MK : Ne pensez-vous pas que c’est tout le poids de son secrétaire d’Etat Emir Kir qui pèse lourdement dans la balance ?

F. Roelants du Vivier : Oui et il représente une certaine force électorale bien entendu. Je pense que ça joue un rôle, c’est tout à fait évident. Maintenant, ce qui est important est de dire à tous les élus belges, mes compatriotes, d’origine turque qu’ils doivent se rappeler que le Sénat de leur pays a reconnu le génocide arménien en 1998. Ils ne sont pas ici comme compatriotes pour défendre les intérêts turcs proposés par l’ambassade de Turquie. Je crains que les élus d’origine turque fassent ressortir le communautarisme, contraire à l’intégration, où chacun ne défendrait que les intérêts de sa patrie d’origine.
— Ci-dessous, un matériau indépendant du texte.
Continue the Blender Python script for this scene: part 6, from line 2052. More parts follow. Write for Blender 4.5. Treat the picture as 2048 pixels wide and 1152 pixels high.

MK : Juste par curiosité, votre patrie d’origine n’est quand même pas l’Arménie ?

F. Roelants du Vivier : Ma patrie d’origine n’est pas l’Arménie et je n’ai aucun ascendant dans ma famille qui est arménien. Pour faire un parallèle, on vient de discuter au Parlement bruxellois d’une résolution sur l’antisémitisme. Ce n’est ni une tare ni un bienfait mais je n’ai personne dans ma famille qui est d’origine juive. J’estime simplement que ce sont des combats qu’il faut mener pour la démocratie.